### Objective
Your task is to transcribe, without alteration, the lines from the top of the material below through the line bearing "var grain := FastNoiseLite.new()", inclusive.

[START Data section]

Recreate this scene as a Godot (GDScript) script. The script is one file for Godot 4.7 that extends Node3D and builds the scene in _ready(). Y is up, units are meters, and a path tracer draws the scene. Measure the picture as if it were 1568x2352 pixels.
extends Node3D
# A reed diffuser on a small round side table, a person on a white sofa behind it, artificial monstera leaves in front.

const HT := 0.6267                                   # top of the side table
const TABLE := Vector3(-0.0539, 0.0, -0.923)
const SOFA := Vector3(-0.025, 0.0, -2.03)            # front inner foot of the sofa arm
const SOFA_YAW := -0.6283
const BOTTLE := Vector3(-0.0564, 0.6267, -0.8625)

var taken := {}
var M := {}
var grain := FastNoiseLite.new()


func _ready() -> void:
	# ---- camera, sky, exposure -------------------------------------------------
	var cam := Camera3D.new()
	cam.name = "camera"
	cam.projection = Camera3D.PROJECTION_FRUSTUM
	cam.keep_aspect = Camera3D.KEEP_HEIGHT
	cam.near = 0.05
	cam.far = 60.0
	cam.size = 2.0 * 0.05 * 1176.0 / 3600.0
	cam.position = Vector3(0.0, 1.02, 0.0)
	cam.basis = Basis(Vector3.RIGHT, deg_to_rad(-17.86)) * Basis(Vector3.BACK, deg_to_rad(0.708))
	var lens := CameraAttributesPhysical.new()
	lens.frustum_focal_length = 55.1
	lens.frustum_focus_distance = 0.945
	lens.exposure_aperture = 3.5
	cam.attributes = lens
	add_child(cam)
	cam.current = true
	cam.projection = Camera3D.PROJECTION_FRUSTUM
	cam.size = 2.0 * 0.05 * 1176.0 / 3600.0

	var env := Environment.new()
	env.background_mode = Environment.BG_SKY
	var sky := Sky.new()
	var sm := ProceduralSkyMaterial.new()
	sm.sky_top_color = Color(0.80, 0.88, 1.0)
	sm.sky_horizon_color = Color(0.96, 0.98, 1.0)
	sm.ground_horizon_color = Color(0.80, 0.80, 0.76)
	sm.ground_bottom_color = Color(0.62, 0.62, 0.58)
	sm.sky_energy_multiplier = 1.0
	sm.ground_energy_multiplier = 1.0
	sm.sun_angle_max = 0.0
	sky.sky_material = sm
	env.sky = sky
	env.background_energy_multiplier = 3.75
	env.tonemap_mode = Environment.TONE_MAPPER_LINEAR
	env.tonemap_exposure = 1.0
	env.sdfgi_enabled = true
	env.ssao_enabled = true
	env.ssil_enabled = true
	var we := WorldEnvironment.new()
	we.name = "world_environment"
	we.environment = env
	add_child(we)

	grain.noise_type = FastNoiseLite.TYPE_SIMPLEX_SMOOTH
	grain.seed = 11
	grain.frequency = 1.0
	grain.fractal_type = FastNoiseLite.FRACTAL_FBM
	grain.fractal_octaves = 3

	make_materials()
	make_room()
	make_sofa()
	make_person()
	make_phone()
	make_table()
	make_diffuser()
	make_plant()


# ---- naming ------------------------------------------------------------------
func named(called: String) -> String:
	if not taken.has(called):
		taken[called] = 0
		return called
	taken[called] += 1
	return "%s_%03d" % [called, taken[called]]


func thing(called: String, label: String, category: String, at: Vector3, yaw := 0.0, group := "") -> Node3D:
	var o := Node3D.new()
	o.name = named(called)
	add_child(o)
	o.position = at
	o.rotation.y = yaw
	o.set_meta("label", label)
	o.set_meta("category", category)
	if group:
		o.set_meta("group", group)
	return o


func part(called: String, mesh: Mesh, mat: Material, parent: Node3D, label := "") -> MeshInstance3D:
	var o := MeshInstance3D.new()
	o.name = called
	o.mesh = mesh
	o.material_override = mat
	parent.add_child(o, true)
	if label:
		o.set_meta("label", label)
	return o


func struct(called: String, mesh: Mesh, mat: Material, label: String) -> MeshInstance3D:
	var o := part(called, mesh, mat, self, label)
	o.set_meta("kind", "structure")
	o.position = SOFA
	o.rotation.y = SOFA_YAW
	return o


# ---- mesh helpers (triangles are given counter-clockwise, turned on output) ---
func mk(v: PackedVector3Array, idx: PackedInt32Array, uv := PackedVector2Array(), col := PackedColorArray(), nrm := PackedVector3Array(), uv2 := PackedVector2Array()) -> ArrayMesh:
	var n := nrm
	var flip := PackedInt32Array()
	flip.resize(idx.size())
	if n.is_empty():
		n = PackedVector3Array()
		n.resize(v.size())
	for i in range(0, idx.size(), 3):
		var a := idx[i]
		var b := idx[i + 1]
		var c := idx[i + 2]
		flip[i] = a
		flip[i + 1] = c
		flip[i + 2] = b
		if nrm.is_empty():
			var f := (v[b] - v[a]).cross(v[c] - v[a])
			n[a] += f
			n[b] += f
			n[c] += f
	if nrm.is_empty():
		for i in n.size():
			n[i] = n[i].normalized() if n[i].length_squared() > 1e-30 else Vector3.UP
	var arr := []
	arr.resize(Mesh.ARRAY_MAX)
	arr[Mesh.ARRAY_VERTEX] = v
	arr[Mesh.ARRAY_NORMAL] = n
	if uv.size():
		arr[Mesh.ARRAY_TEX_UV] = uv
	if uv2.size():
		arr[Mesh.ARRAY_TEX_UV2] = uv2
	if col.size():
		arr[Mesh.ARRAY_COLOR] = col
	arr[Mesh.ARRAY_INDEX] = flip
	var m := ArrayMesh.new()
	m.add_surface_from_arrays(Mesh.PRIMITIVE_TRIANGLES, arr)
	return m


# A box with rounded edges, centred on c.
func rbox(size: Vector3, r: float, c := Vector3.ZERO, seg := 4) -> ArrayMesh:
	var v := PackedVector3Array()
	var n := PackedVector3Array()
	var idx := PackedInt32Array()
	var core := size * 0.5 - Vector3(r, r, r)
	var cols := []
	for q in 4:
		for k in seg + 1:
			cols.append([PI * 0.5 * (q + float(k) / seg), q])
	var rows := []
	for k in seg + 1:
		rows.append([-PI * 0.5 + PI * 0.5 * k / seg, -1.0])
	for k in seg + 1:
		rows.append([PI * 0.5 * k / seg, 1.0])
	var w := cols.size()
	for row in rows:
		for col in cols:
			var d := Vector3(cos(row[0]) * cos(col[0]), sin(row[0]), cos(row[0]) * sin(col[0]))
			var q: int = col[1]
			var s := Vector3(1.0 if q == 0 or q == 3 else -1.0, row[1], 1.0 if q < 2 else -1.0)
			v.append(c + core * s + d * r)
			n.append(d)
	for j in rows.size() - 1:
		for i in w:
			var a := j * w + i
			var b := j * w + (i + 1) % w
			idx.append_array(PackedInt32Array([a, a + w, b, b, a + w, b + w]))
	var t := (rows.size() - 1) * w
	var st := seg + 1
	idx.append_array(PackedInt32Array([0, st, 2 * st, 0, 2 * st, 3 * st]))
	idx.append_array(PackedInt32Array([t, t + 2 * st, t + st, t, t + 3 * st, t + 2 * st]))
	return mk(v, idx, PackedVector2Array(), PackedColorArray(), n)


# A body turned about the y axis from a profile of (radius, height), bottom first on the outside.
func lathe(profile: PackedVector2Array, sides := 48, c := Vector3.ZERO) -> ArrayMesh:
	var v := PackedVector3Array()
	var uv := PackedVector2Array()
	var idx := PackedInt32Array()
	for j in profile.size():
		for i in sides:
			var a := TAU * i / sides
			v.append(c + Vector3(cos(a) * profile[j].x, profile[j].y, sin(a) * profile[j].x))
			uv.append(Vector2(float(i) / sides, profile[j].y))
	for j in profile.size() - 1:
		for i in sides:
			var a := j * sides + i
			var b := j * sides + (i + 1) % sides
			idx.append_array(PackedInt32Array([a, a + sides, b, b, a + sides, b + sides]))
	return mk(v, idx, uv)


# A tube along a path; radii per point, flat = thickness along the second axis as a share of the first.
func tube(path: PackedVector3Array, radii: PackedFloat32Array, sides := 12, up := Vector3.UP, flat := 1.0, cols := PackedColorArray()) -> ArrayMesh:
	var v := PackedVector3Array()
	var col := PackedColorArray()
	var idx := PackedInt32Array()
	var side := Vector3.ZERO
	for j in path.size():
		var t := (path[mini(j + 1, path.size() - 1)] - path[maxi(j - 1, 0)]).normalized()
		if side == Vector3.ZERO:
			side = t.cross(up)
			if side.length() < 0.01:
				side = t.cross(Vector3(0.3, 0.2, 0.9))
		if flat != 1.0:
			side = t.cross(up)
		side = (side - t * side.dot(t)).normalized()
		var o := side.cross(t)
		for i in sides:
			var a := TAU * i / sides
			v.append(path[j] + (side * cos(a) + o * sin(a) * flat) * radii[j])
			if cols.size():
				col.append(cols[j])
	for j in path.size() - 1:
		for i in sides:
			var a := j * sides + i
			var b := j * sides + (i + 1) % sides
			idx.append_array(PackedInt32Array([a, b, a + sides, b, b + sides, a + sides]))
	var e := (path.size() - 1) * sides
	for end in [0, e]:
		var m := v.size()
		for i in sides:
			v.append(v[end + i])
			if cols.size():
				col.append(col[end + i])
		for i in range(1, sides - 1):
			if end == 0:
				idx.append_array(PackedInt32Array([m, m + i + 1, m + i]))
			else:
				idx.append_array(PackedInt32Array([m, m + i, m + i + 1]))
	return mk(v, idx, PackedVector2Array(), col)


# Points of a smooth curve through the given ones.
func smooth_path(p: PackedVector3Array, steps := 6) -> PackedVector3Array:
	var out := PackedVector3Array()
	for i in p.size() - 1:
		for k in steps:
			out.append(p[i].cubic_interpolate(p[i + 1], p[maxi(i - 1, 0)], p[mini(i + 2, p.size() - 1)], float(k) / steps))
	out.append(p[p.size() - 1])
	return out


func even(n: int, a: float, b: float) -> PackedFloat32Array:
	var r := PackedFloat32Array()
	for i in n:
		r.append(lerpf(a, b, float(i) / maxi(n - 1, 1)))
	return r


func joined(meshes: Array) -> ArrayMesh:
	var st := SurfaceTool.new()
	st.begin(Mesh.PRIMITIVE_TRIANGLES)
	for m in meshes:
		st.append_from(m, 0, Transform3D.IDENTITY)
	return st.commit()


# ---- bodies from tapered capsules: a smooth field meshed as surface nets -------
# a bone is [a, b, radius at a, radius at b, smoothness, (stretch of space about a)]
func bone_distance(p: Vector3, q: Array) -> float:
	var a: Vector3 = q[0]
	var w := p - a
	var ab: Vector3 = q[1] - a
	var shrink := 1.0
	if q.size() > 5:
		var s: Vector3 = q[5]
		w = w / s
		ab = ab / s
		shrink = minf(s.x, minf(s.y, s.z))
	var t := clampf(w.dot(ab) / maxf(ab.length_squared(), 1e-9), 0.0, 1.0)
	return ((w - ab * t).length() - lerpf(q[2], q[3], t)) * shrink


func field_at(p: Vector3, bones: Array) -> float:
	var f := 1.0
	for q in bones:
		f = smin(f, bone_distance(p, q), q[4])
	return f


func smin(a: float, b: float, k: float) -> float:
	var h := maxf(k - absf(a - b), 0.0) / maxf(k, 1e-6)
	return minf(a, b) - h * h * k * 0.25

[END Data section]

### Solved problem
Recreate this scene as a Godot (GDScript) script. The script is one file for Godot 4.7 that extends Node3D and builds the scene in _ready(). Y is up, units are meters, and a path tracer draws the scene. Measure the picture as if it were 1568x2352 pixels.
extends Node3D
# A reed diffuser on a small round side table, a person on a white sofa behind it, artificial monstera leaves in front.

const HT := 0.6267                                   # top of the side table
const TABLE := Vector3(-0.0539, 0.0, -0.923)
const SOFA := Vector3(-0.025, 0.0, -2.03)            # front inner foot of the sofa arm
const SOFA_YAW := -0.6283
const BOTTLE := Vector3(-0.0564, 0.6267, -0.8625)

var taken := {}
var M := {}
var grain := FastNoiseLite.new()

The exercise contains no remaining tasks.